Friday, May 13, 2011

Dog (A Review)



My dog seems to know I like to be gazed at, as I know he likes to be touched.  His intense attentiveness gets rewarded with a touch, and every time I reach over to touch (especially) the top of his head, he gazes into my eyes with the ardor of a moony lover.

I do not think the dog is surprisingly smart or well behaved (though, I think, he is a little ahead of the curve in intelligence and sociability).  He has been around me for fourteen and a half years, so perhaps he knows me better than anybody else ever has.  That's not to say he understands me (or I understand him).

I feel guilty about not spending more time with him when I am working--or traveling.  Like all dogs, he is a pack animal, and our relationship, whatever to call it, is just a substitute for having a pack to belong to.  And whatever fondness he feels for me, the truth is that he never chose me.  He may love me, if that's the appropriate word, but he did not decide at age eight weeks to spend the rest of his life with me.  And he stays with me because I am what he knows--not that he has options.  (On the other hand, in the wild, he would have no choice of packs either.  He would take and accept what is available to him.)

I credit him with a lot of moral goodness, even wisdom.  Right now I admire his contentedness with things as they are.  Maybe he lacks the mental resources to imagine things being different--but, then, he does dream, and his dreams do appear to concern things that are not actually happening, so I can't say.  His ability to live in the moment seems untainted by a desire to understand--mere knowledge and familiarity seem to be enough for him.

The past, for instance.  Do dogs have anything resembling nostalgia?  They seem to grieve when something or someone is taken away from them, but couldn't that be more a knowledge of what is NOT, as opposed to a fond consideration of what used to be?  They remember things, but do they have regrets?  I am almost certain that they do not--even though they whimper and cower sometimes when they sense their human companions' displeasure--or when they know, without our knowing anything, that things are not as they usually are.  They seem to know (as well as any of us know) things that have happened in the past, but perhaps they do not pine for or repent of them.  Their histories, to the extent that they have any narrative capacity, seem to merely contain all that has put them where they are today.  They are apparently as unconscious of free will as they are of fate.

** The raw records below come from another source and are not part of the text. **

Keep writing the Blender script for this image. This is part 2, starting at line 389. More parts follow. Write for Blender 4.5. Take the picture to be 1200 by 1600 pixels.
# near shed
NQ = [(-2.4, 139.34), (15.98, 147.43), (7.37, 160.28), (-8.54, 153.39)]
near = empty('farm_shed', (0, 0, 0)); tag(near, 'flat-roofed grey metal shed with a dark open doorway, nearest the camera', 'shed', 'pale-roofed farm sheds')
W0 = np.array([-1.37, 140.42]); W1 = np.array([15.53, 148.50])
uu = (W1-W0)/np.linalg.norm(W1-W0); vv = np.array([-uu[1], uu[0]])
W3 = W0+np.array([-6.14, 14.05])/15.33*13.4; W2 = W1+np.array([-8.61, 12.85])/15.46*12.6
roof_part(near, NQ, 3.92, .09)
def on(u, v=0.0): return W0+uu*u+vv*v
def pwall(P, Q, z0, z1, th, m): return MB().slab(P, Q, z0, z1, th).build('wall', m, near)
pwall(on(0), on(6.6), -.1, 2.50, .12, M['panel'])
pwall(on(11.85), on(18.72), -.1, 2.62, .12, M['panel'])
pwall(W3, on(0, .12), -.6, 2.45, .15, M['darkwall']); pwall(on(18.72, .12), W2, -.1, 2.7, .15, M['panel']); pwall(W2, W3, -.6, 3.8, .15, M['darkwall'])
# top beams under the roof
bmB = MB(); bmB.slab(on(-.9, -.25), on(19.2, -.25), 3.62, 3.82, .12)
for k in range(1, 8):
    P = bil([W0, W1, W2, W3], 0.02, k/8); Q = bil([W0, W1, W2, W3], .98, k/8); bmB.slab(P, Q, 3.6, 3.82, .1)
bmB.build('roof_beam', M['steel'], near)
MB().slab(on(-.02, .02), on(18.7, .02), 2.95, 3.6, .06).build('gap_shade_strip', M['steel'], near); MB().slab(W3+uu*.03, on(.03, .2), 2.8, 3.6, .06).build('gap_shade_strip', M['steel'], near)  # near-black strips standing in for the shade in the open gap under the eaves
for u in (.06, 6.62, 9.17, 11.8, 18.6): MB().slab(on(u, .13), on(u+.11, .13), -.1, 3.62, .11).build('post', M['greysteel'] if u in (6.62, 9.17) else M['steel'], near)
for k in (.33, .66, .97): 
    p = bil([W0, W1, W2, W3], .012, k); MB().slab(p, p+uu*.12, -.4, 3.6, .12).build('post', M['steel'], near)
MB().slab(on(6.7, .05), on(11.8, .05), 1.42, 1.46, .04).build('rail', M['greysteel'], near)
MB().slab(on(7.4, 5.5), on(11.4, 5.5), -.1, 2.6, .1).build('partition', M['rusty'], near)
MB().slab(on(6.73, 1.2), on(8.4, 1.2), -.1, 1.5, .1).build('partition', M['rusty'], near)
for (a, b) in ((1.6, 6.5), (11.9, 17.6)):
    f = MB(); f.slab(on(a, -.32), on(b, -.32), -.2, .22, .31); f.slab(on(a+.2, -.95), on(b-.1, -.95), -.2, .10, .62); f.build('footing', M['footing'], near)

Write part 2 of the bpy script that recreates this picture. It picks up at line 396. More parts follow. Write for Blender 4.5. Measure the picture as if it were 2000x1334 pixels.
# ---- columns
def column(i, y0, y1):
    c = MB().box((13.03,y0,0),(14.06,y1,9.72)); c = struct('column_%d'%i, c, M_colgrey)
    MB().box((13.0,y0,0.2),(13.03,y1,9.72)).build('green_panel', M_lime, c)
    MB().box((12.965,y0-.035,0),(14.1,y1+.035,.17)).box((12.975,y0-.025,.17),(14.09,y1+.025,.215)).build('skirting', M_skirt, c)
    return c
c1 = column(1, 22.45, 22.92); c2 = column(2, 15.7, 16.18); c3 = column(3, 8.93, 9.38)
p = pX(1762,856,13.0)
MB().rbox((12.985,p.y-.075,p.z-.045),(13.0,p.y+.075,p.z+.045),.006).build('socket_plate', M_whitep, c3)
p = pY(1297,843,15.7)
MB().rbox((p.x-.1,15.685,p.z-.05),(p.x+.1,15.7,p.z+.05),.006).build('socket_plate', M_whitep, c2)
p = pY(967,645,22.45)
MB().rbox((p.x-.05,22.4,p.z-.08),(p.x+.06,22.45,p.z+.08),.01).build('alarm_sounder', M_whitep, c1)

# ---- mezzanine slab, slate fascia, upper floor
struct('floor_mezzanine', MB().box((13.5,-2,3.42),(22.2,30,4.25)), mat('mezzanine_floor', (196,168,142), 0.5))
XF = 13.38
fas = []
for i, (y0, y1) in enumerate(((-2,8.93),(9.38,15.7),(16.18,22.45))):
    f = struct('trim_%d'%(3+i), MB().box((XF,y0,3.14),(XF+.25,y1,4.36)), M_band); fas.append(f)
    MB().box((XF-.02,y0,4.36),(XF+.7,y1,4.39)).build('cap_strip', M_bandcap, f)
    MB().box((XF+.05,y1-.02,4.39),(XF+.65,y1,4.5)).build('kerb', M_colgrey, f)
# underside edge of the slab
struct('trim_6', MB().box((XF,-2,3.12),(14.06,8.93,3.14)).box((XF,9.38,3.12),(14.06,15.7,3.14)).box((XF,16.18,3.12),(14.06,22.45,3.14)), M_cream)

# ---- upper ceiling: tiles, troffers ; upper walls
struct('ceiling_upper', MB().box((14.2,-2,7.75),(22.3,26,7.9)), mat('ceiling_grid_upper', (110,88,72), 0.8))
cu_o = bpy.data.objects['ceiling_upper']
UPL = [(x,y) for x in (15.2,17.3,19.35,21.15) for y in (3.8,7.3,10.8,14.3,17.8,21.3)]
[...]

But if he is anything, my dog is a realist.  He knows and accepts things as they are.  If he has ideals, I cannot comprehend them.  What he values is what he is used to--but he is easily adaptable to changes (within boundaries--he seems to accept change only insomuch as it involves a carry-over of a good many things he's familiar with: me, a toy, his bed--and I or somebody like me--a human provider--seems to be the irreducible good for his sense of well-being).

But what I love about my dog most is how mysterious his mind seems to me.  Knowable, to a certain extent, but incomprehensible.  What does he think of music?  Not much, apparently.  And he seems neither amused nor alarmed when I get up on my feet and dance to something I like.  (Is it just that he has better tastes than I do?)  And this morning, after looking lethargic all morning--and having earlier agreed to an only perfunctory walk to relieve himself--though the morning was shining and beautiful--after defining the words "hang dog" all morning, he came running to me with his toy in his mouth.  He wanted to play--out of nowhere this urge to amuse himself and me--and so, careful not to let him hurt himself, I tussled with him for a bit with his toy.  It took only a minute or so to reach the game's end, but I was so touched by the spurt of life energy in him that tears came to my eyes.  It was the happiest I have been all week.  That minute was better than all of Thor in 3-D.